Americans quickly condemned the book burnings as antithetical to the democratic spirit, and there were protests in many major cities. The exhibit focuses on how the burnings went on to became a potent symbol during World War II in America's battle against Nazism. The Office of War Information, for example, used the incident in its PR materials, including one poster that read, "Books cannot be killed by fire. Books are weapons in the war of ideas."

The exhibit also examines the continued impact of book burning on our public discourse. It includes, for example, images from a burning of Harry Potter books staged by a New Mexico church in 2001. One of the many people protesting the burning was dressed as Adolf Hitler.

The library will host two complementary exhibits. One will be a series of posters featuring the writers and artists whose works were burned, explaining the reasons they were targeted. The other will be a large mock bonfire of books in the lobby.

As part of the exhibit, Stephen Feinberg, director of national outreach in the education division of the United States Holocaust Memorial Museum, will speak on Using Images and Exhibits to Teach about the Holocaust. Feinberg is the co-author, with Samuel Totten, of Teaching and Studying the Holocaust. His speech will be at 7 p.m. Thursday, Feb. 22, in 220 Odegaard, and he will do a seminar for K-12 teachers the following day at Seattle University.

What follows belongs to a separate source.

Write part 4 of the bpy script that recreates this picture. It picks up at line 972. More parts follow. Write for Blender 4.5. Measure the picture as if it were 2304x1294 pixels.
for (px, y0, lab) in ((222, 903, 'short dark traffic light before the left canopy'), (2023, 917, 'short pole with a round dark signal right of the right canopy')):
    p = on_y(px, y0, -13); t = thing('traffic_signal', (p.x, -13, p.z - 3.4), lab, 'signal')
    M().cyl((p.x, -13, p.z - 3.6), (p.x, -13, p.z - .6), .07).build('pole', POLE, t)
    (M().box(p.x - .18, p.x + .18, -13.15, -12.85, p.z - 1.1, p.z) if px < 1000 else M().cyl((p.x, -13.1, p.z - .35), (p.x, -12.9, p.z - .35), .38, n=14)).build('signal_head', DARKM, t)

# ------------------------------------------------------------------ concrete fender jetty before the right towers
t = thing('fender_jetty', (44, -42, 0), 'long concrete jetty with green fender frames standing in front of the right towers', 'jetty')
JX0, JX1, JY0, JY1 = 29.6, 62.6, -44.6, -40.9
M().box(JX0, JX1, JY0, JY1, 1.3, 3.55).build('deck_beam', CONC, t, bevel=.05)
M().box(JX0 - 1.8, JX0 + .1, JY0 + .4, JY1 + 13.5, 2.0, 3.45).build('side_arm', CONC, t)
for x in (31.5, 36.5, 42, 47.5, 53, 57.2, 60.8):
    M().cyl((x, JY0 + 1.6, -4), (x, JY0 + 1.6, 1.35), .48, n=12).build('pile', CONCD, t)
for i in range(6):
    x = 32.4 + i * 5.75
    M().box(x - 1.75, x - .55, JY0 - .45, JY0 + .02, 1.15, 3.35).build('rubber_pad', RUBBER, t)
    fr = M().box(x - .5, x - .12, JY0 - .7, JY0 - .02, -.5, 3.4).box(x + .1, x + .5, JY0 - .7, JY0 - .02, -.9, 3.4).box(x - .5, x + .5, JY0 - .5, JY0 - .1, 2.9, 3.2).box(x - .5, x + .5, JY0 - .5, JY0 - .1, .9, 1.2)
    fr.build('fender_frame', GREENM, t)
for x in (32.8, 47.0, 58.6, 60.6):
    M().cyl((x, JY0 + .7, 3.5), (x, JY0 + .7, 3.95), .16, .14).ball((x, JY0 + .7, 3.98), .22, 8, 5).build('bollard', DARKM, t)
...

The opening reception for the exhibit is from 2 to 4 p.m. Sunday, Jan. 7, in 220 Odegaard. Ted Lord, executive director of Humanities Washington; and Deborah Jacobs, Seattle city librarian, will speak.

After its run at Odegaard, the exhibit goes on to Gonzaga University in Spokane, opening March 10.

 
This historical photo shows the burning of books in Nazi Germany on May 10, 1933.